The proof comes to us from SEOmoz, where they studied the effects of running AdWords’ Sitelinks on Branded keywords. This experiment compares click volume and click ratio for the same branded keywords earning top organic placement with “non-accessorized” paid ads activated against the same allotted time frame with Sitelinks activated.

The results deserve careful consideration. During their controlled experiment, the ratio of organic to paid clicks drastically shifted to approximately 58/42. Total traffic to the site increased a mere <1% when AdWords Sitelinks ran in front of its organic achievements. Even though paid search traffic increased while running Sitelinks upwards of 91%, organic traffic dipped 25%.

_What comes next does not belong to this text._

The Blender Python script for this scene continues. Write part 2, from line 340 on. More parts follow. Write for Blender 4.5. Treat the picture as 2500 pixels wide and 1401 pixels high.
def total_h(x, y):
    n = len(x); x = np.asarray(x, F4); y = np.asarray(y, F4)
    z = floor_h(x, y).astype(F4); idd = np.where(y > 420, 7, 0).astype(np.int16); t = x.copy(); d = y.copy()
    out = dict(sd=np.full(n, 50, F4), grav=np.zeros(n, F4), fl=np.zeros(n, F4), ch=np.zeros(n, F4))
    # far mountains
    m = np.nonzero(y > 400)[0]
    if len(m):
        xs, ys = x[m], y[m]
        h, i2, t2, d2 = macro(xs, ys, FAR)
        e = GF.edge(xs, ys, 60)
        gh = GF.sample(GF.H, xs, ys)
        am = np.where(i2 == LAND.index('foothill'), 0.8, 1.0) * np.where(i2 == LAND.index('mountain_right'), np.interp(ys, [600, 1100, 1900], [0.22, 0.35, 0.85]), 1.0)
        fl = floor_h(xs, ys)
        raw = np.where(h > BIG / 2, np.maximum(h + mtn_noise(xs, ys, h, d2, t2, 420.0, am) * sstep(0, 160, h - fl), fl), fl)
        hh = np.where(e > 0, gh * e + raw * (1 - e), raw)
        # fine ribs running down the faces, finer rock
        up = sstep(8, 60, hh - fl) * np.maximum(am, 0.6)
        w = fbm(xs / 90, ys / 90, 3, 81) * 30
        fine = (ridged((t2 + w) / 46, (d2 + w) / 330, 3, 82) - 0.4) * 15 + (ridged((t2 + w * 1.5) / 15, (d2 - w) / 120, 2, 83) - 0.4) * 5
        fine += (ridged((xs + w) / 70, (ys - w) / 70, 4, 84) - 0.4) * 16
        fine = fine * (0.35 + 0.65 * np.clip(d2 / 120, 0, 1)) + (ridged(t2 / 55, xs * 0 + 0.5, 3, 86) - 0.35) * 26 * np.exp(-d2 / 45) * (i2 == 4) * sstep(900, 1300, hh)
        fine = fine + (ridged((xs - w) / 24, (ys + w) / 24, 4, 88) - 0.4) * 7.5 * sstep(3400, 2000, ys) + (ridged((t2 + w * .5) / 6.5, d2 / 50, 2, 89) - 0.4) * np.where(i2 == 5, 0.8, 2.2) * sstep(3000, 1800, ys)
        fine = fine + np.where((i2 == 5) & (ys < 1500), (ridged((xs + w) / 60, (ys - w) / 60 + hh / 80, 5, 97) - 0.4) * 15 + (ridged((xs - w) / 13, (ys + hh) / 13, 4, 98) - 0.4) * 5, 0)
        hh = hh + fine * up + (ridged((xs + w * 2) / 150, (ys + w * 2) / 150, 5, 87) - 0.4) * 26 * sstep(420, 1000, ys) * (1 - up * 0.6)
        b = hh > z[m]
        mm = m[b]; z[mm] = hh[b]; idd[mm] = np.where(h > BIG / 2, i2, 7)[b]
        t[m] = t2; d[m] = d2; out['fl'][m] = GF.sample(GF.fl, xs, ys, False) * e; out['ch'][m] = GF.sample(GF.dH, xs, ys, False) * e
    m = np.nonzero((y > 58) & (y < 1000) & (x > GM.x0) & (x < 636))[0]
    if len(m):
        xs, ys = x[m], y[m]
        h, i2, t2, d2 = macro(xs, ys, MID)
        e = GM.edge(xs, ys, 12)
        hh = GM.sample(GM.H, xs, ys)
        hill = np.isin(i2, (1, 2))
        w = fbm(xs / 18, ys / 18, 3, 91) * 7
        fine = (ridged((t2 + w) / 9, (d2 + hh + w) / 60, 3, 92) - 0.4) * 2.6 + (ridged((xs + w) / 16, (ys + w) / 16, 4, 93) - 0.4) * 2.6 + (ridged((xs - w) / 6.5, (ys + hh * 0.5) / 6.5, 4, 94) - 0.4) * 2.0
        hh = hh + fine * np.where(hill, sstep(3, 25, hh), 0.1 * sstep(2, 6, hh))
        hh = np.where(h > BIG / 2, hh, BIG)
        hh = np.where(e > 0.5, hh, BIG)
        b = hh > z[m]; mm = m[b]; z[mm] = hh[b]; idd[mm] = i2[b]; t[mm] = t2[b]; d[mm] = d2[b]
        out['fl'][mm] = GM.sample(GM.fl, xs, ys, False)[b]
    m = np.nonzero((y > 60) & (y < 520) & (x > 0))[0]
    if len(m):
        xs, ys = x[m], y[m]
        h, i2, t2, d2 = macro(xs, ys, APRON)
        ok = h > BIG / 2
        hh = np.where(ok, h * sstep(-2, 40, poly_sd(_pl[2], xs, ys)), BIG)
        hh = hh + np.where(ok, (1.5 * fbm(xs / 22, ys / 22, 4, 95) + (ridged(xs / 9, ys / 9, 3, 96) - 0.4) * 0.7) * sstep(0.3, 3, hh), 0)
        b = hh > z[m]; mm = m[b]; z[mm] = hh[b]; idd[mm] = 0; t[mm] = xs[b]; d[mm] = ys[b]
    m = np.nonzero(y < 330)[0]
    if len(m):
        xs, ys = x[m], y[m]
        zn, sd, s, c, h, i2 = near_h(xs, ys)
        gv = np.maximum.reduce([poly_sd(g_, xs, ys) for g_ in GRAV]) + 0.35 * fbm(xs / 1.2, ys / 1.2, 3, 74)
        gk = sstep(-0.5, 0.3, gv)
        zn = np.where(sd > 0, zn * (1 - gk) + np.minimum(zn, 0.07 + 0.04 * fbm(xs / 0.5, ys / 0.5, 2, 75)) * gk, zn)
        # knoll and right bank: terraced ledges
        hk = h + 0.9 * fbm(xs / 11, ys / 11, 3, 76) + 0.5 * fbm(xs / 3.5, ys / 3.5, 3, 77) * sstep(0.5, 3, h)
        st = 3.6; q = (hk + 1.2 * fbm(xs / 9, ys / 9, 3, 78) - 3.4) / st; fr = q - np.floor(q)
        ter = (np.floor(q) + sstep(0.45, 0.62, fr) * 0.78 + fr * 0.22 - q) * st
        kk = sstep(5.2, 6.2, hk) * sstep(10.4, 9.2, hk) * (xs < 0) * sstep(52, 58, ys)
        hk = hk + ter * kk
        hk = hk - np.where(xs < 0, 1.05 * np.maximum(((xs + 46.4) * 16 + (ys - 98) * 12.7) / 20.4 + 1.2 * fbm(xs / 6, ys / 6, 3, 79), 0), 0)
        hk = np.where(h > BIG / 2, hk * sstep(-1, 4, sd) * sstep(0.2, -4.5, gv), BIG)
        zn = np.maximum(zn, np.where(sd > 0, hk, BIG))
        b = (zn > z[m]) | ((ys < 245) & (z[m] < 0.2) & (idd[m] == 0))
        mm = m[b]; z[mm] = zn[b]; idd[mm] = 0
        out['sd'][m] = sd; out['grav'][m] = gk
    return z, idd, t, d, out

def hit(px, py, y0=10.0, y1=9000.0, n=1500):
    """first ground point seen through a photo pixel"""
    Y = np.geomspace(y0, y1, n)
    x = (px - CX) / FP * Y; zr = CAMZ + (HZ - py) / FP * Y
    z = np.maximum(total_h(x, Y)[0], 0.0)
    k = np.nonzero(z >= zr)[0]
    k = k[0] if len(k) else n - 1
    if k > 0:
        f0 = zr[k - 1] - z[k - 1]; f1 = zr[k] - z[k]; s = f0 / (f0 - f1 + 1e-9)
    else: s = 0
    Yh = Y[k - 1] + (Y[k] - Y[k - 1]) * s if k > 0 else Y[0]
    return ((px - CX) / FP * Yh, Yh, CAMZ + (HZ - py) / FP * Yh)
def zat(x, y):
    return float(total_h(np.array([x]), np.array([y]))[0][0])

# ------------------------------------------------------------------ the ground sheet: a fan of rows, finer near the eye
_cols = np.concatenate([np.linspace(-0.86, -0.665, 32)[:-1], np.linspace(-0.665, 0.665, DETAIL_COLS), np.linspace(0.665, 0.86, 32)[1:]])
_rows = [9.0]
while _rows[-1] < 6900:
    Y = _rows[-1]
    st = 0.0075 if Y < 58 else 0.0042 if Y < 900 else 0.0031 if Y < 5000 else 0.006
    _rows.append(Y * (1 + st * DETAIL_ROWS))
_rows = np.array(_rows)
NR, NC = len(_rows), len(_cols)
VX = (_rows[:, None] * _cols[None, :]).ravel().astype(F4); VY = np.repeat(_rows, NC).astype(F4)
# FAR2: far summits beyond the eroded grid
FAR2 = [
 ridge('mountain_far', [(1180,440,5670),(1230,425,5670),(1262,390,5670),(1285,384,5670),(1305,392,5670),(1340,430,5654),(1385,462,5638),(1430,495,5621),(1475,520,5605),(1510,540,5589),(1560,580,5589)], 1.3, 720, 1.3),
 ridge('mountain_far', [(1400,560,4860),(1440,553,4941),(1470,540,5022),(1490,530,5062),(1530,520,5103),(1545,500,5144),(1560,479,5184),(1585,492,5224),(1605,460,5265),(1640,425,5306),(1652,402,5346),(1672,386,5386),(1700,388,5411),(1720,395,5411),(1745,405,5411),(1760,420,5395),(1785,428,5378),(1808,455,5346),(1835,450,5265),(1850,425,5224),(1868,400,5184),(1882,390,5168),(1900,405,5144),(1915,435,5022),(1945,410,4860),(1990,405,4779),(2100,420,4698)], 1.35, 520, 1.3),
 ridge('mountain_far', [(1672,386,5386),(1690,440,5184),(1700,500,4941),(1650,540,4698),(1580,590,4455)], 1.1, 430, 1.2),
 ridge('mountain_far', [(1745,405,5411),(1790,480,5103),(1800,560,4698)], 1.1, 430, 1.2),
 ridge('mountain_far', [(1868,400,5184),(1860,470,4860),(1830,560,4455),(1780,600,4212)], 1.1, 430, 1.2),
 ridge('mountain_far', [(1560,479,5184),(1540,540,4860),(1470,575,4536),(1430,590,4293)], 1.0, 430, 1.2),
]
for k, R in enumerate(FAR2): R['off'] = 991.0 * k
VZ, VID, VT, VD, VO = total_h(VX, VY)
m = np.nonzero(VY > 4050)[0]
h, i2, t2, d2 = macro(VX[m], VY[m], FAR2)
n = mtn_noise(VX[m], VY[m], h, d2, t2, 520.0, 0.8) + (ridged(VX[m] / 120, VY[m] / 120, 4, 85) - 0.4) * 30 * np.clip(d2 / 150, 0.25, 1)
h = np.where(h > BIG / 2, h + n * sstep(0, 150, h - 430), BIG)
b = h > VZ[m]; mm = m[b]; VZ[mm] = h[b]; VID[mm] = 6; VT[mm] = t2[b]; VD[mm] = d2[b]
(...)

The annual impact of this shift in click behavior? $50,000. Imagine the implications of this shift in click behavior for branded campaigns generating $30,000+ monthly spend.

There are arguments to be made both ways, especially if post-click behavior was affected.  Regardless, if this trend continues, it could impose new considerations for paid search strategies when an advertiser ranks high organically and when they do not; we list a few below:

1. Generate awareness of new product launches, promotions, and cross-sell by leveraging this shift in click behavior among a loyal (branded) audience. Sitelinks allow a great amount of control and multi-benefit communication that organic simply cannot compete with today.

2. Increase Sitelinks’ show-rate on competitive, must-own unbranded searches that you rank poorly on within organic results. If this behavior continues across unbranded queries, this presents a great opportunity to lift engagement for your brand, while decreasing your competitors’.